* _Work to be completed_:
Please set down all the lines beneath this one exactly, without the pictures.

* _Supplied material_:
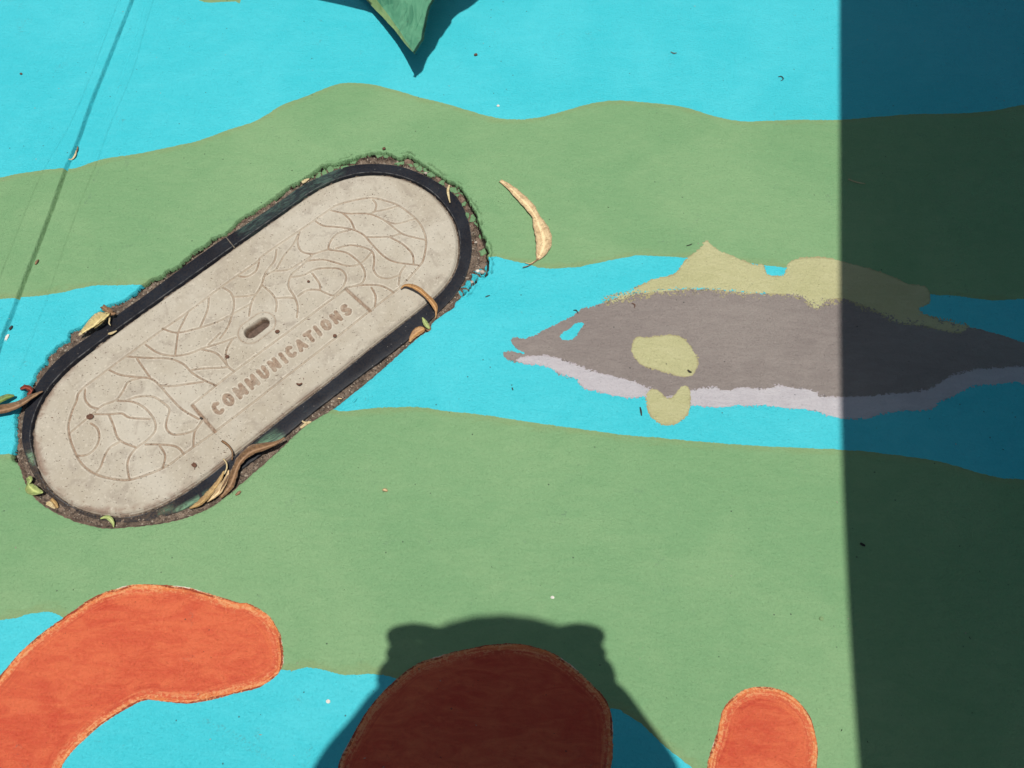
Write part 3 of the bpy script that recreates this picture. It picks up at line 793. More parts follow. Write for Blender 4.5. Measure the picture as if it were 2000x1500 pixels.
# surface unevenness, rounded edge
zl += .00035 * ln + .00012 * ln2
zl -= .0018 * sstep(.0022, 0, lsd)
LZ = -.0012
rimd = sstep(.011, .001, lsd + .004 * ln) * sstep(0, 1, np.clip(1.25 - (gu.ravel() - gu.min()) / .16, 0, 1))
rimd = np.maximum(rimd, .12 * sstep(.004, .0005, lsd))
i0, j0 = np.meshgrid(np.arange(nu - 1), np.arange(nv - 1), indexing='ij')
i0 = i0.ravel(); j0 = j0.ravel()
lq = np.stack([i0 * nv + j0, (i0 + 1) * nv + j0, (i0 + 1) * nv + j0 + 1, i0 * nv + j0 + 1], 1)
lq = lq[(lsd[lq] > -.002).any(1)]
gmin = np.minimum(np.minimum(gc, gb), gt)
pale = sstep(.0016, .0021, gmin) * sstep(.0036, .0025, gmin) * (.35 + .65 * sstep(-.2, .4, ln)) * (slot < .1)  # painted highlights: lighter bands beside the grooves for a sunlit relief look
fmax = np.max(letf, axis=0)
pale = np.maximum(pale, .7 * sstep(-.0018, -.0008, fmax) * sstep(-.0001, -.0005, fmax))
LV = np.stack([lx_, ly_, zl + LZ, -lsd] + letf + [slotf] + [pale, dirt_shade, rimd], 1)
nl2 = 2 + len(letf)
lid_parts = partition(LV, lq, nl2)
pit = empty('communications_pit', (lc[0], lc[1], 0))
tag(pit, 'oval communications pit with beige patterned concrete lid in a black plastic frame', 'pit cover')
def lid_region(idx, name):
    vv, ff = lid_parts[idx]
    return mesh_obj(name, vv[:, :3], ff, M['lid'], lid or pit, True, {'pale': vv[:, -3], 'dirt_shade': vv[:, -2], 'rimdirt': vv[:, -1]})
lid = None
lid = lid_region(nl2, 'lid')
lid.location = (0, 0, 0)
for k in range(len(letf)): lid_region(1 + k, 'letter')
M['slot'] = simple('slot_dirt', (.13, .088, .068), (.08, .055, .042), .9, 200, .4)
ks = lid_region(1 + len(letf), 'key_slot'); ks.data.materials[0] = M['slot']
tag(ks, 'dark oval key slot')
# side wall with its small step
n = len(LID)
tang = np.roll(LID, -1, 0) - np.roll(LID, 1, 0); tang /= np.linalg.norm(tang, axis=1)[:, None]
area = .5 * np.sum(LID[:, 0] * np.roll(LID[:, 1], -1) - np.roll(LID[:, 0], -1) * LID[:, 1])
nrmv = np.stack([tang[:, 1], -tang[:, 0]], 1) * (1 if area > 0 else -1)
rings = [(-.0002, LZ - .0017), (.0006, LZ - .0026), (.0009, LZ - .0036), (.0021, LZ - .0040), (.0025, LZ - .0048), (.0027, LZ - .018)]
vv = np.vstack([np.c_[LID + nrmv * o, np.full(n, zz)] for o, zz in rings])
ff = [(r * n + i, r * n + (i + 1) % n, (r + 1) * n + (i + 1) % n, (r + 1) * n + i) for r in range(len(rings) - 1) for i in range(n)]
rimcol = sstep(-.35, .1, -(lu / .34))
mesh_obj('side_wall', vv, ff, M['lid'], lid, True, {'dirt_shade': np.repeat([.0, .0, .3, .0, .0, .5], n), 'rimdirt': np.tile(rimcol * .8, len(rings))})

# ------------------------------------------------------------------ black frame round the lid
FO = POLY['frame']
wid_f = np.zeros(n)
for i in range(n):           # how far the outer edge lies along the normal
    o = LID[i]; d = nrmv[i]; best = .05
    Aseg, Bseg = FO, np.roll(FO, -1, 0)
    e = Bseg - Aseg; den = d[0] * e[:, 1] - d[1] * e[:, 0]
    den = np.where(np.abs(den) < 1e-12, 1e-12, den); w = Aseg - o
    t = (w[:, 0] * e[:, 1] - w[:, 1] * e[:, 0]) / den; s = (w[:, 0] * d[1] - w[:, 1] * d[0]) / den
    ok = (t > .001) & (s >= 0) & (s <= 1)
    if ok.any(): best = t[ok].min()
    wid_f[i] = best
wid_f = periodic_smooth(wid_f[:, None], 3)[:, 0]
wob = fbm(LID[:, 0], LID[:, 1], .06, 2, 91)
fz = -.0030 + .0010 * wob
# the low buried stretch at the lower left
lowleft = G([(60, 915), (82, 958), (148, 1001), (234, 1016), (300, 1008)])
bur = sstep(.05, .012, seg_dist(LID, lowleft, False))
fz = fz - .0035 * bur
inner = np.clip(.0062 - .0012 * bur, 0, wid_f * .45)
prof_f = [(lambda w, i_: w + .0004, -.022, 0), (lambda w, i_: w, -.0012, 0), (lambda w, i_: w - .0006, -.0003, 0), (lambda w, i_: w - .0014, 0, 0),
          (lambda w, i_: (w + i_) * .5, .0001, 0), (lambda w, i_: i_ + .0014, .0002, 0), (lambda w, i_: i_ + .0008, .0009, 0), (lambda w, i_: i_ + .0001, .0008, 0),
          (lambda w, i_: i_ - .0006, -.0006, 0), (lambda w, i_: i_ * .66, -.0075, 0), (lambda w, i_: .0030 + 0 * w, -.0090, 0), (lambda w, i_: .0029 + 0 * w, -.021, 0)]
vs = []
for f, dz, _ in prof_f:
    off = f(wid_f, inner)
    vs.append(np.c_[LID + nrmv * off[:, None], fz + dz + (.0002 * fbm(LID[:, 0] * 3, LID[:, 1] * 3, .02, 2, 15) if dz > -.005 else 0)])
vv = np.vstack(vs); R_ = len(prof_f)
ff = [(r * n + i, (r + 1) * n + i, (r + 1) * n + (i + 1) % n, r * n + (i + 1) % n) for r in range(R_ - 1) for i in range(n)]
near = lambda pts, a, b: sstep(b, a, seg_dist(vv[:, :2], G(pts), False))
green_smear = .45 * near([(480, 440), (560, 385), (650, 335)], .006, .024)
low_smear = np.maximum(near([(311, 998), (340, 993), (352, 996), (385, 975)], .0015, .0045), near([(400, 970), (440, 945)], .0004, .0025)) * .9
low_smear = np.maximum(low_smear, near([(507, 870), (545, 850)], .001, .009) * .8)
low_smear = np.maximum(low_smear, near([(388, 503), (396, 498)], .001, .0045))
low_smear = np.maximum(low_smear, near([(55, 885), (60, 900)], .001, .006))
frame = mesh_obj('frame', vv, ff, M['plastic'], pit, True, {'paint': green_smear, 'smear': low_smear, 'dust': np.tile(.25 + .75 * bur, R_), 'edge_glint': np.repeat([0, .5, .3, 0, 0, 0, .7, 1, 0, 0, 0, 0], n)})
# joint in the frame
def bar(name, p, q, hw, z0, z1, mat, parent=None):
    p = np.array(p); q = np.array(q); d = (q - p) / np.linalg.norm(q - p); nn = np.array([-d[1], d[0]]) * hw
    c = [p - nn, q - nn, q + nn, p + nn]
    v = [(*x, z0) for x in c] + [(*x, z1) for x in c]
    return mesh_obj(name, v, [(3, 2, 1, 0), (4, 5, 6, 7), (0, 1, 5, 4), (1, 2, 6, 5), (2, 3, 7, 6), (3, 0, 4, 7)], mat, parent, False)
jz = float(fz[np.argmin(np.linalg.norm(LID - G([(455, 487)])[0], axis=1))])
M['joint'] = simple('dusty_joint', (.20, .165, .12), (.09, .075, .06), .8, 300, .3)
frame.data.set_sharp_from_angle(angle=math.radians(24))
tag(bar('joint_strip', G([(440, 461)])[0], G([(457, 482)])[0], .0007, jz - .004, jz + .0007, M['joint'], frame), 'thin dusty joint strip across the frame')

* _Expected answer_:
Write part 3 of the bpy script that recreates this picture. It picks up at line 793. More parts follow. Write for Blender 4.5. Measure the picture as if it were 2000x1500 pixels.
# surface unevenness, rounded edge
zl += .00035 * ln + .00012 * ln2
zl -= .0018 * sstep(.0022, 0, lsd)
LZ = -.0012
rimd = sstep(.011, .001, lsd + .004 * ln) * sstep(0, 1, np.clip(1.25 - (gu.ravel() - gu.min()) / .16, 0, 1))
rimd = np.maximum(rimd, .12 * sstep(.004, .0005, lsd))
i0, j0 = np.meshgrid(np.arange(nu - 1), np.arange(nv - 1), indexing='ij')
i0 = i0.ravel(); j0 = j0.ravel()
lq = np.stack([i0 * nv + j0, (i0 + 1) * nv + j0, (i0 + 1) * nv + j0 + 1, i0 * nv + j0 + 1], 1)
lq = lq[(lsd[lq] > -.002).any(1)]
gmin = np.minimum(np.minimum(gc, gb), gt)
pale = sstep(.0016, .0021, gmin) * sstep(.0036, .0025, gmin) * (.35 + .65 * sstep(-.2, .4, ln)) * (slot < .1)  # painted highlights: lighter bands beside the grooves for a sunlit relief look
fmax = np.max(letf, axis=0)
pale = np.maximum(pale, .7 * sstep(-.0018, -.0008, fmax) * sstep(-.0001, -.0005, fmax))
LV = np.stack([lx_, ly_, zl + LZ, -lsd] + letf + [slotf] + [pale, dirt_shade, rimd], 1)
nl2 = 2 + len(letf)
lid_parts = partition(LV, lq, nl2)
pit = empty('communications_pit', (lc[0], lc[1], 0))
tag(pit, 'oval communications pit with beige patterned concrete lid in a black plastic frame', 'pit cover')
def lid_region(idx, name):
    vv, ff = lid_parts[idx]
    return mesh_obj(name, vv[:, :3], ff, M['lid'], lid or pit, True, {'pale': vv[:, -3], 'dirt_shade': vv[:, -2], 'rimdirt': vv[:, -1]})
lid = None
lid = lid_region(nl2, 'lid')
lid.location = (0, 0, 0)
for k in range(len(letf)): lid_region(1 + k, 'letter')
M['slot'] = simple('slot_dirt', (.13, .088, .068), (.08, .055, .042), .9, 200, .4)
ks = lid_region(1 + len(letf), 'key_slot'); ks.data.materials[0] = M['slot']
tag(ks, 'dark oval key slot')
# side wall with its small step
n = len(LID)
tang = np.roll(LID, -1, 0) - np.roll(LID, 1, 0); tang /= np.linalg.norm(tang, axis=1)[:, None]
area = .5 * np.sum(LID[:, 0] * np.roll(LID[:, 1], -1) - np.roll(LID[:, 0], -1) * LID[:, 1])
nrmv = np.stack([tang[:, 1], -tang[:, 0]], 1) * (1 if area > 0 else -1)
rings = [(-.0002, LZ - .0017), (.0006, LZ - .0026), (.0009, LZ - .0036), (.0021, LZ - .0040), (.0025, LZ - .0048), (.0027, LZ - .018)]
vv = np.vstack([np.c_[LID + nrmv * o, np.full(n, zz)] for o, zz in rings])
ff = [(r * n + i, r * n + (i + 1) % n, (r + 1) * n + (i + 1) % n, (r + 1) * n + i) for r in range(len(rings) - 1) for i in range(n)]
rimcol = sstep(-.35, .1, -(lu / .34))
mesh_obj('side_wall', vv, ff, M['lid'], lid, True, {'dirt_shade': np.repeat([.0, .0, .3, .0, .0, .5], n), 'rimdirt': np.tile(rimcol * .8, len(rings))})

# ------------------------------------------------------------------ black frame round the lid
FO = POLY['frame']
wid_f = np.zeros(n)
for i in range(n):           # how far the outer edge lies along the normal
    o = LID[i]; d = nrmv[i]; best = .05
    Aseg, Bseg = FO, np.roll(FO, -1, 0)
    e = Bseg - Aseg; den = d[0] * e[:, 1] - d[1] * e[:, 0]
    den = np.where(np.abs(den) < 1e-12, 1e-12, den); w = Aseg - o
    t = (w[:, 0] * e[:, 1] - w[:, 1] * e[:, 0]) / den; s = (w[:, 0] * d[1] - w[:, 1] * d[0]) / den
    ok = (t > .001) & (s >= 0) & (s <= 1)
    if ok.any(): best = t[ok].min()
    wid_f[i] = best
wid_f = periodic_smooth(wid_f[:, None], 3)[:, 0]
wob = fbm(LID[:, 0], LID[:, 1], .06, 2, 91)
fz = -.0030 + .0010 * wob
# the low buried stretch at the lower left
lowleft = G([(60, 915), (82, 958), (148, 1001), (234, 1016), (300, 1008)])
bur = sstep(.05, .012, seg_dist(LID, lowleft, False))
fz = fz - .0035 * bur
inner = np.clip(.0062 - .0012 * bur, 0, wid_f * .45)
prof_f = [(lambda w, i_: w + .0004, -.022, 0), (lambda w, i_: w, -.0012, 0), (lambda w, i_: w - .0006, -.0003, 0), (lambda w, i_: w - .0014, 0, 0),
          (lambda w, i_: (w + i_) * .5, .0001, 0), (lambda w, i_: i_ + .0014, .0002, 0), (lambda w, i_: i_ + .0008, .0009, 0), (lambda w, i_: i_ + .0001, .0008, 0),
          (lambda w, i_: i_ - .0006, -.0006, 0), (lambda w, i_: i_ * .66, -.0075, 0), (lambda w, i_: .0030 + 0 * w, -.0090, 0), (lambda w, i_: .0029 + 0 * w, -.021, 0)]
vs = []
for f, dz, _ in prof_f:
    off = f(wid_f, inner)
    vs.append(np.c_[LID + nrmv * off[:, None], fz + dz + (.0002 * fbm(LID[:, 0] * 3, LID[:, 1] * 3, .02, 2, 15) if dz > -.005 else 0)])
vv = np.vstack(vs); R_ = len(prof_f)
ff = [(r * n + i, (r + 1) * n + i, (r + 1) * n + (i + 1) % n, r * n + (i + 1) % n) for r in range(R_ - 1) for i in range(n)]
near = lambda pts, a, b: sstep(b, a, seg_dist(vv[:, :2], G(pts), False))
green_smear = .45 * near([(480, 440), (560, 385), (650, 335)], .006, .024)
low_smear = np.maximum(near([(311, 998), (340, 993), (352, 996), (385, 975)], .0015, .0045), near([(400, 970), (440, 945)], .0004, .0025)) * .9
low_smear = np.maximum(low_smear, near([(507, 870), (545, 850)], .001, .009) * .8)
low_smear = np.maximum(low_smear, near([(388, 503), (396, 498)], .001, .0045))
low_smear = np.maximum(low_smear, near([(55, 885), (60, 900)], .001, .006))
frame = mesh_obj('frame', vv, ff, M['plastic'], pit, True, {'paint': green_smear, 'smear': low_smear, 'dust': np.tile(.25 + .75 * bur, R_), 'edge_glint': np.repeat([0, .5, .3, 0, 0, 0, .7, 1, 0, 0, 0, 0], n)})
# joint in the frame
def bar(name, p, q, hw, z0, z1, mat, parent=None):
    p = np.array(p); q = np.array(q); d = (q - p) / np.linalg.norm(q - p); nn = np.array([-d[1], d[0]]) * hw
    c = [p - nn, q - nn, q + nn, p + nn]
    v = [(*x, z0) for x in c] + [(*x, z1) for x in c]
    return mesh_obj(name, v, [(3, 2, 1, 0), (4, 5, 6, 7), (0, 1, 5, 4), (1, 2, 6, 5), (2, 3, 7, 6), (3, 0, 4, 7)], mat, parent, False)
jz = float(fz[np.argmin(np.linalg.norm(LID - G([(455, 487)])[0], axis=1))])
M['joint'] = simple('dusty_joint', (.20, .165, .12), (.09, .075, .06), .8, 300, .3)
frame.data.set_sharp_from_angle(angle=math.radians(24))
tag(bar('joint_strip', G([(440, 461)])[0], G([(457, 482)])[0], .0007, jz - .004, jz + .0007, M['joint'], frame), 'thin dusty joint strip across the frame')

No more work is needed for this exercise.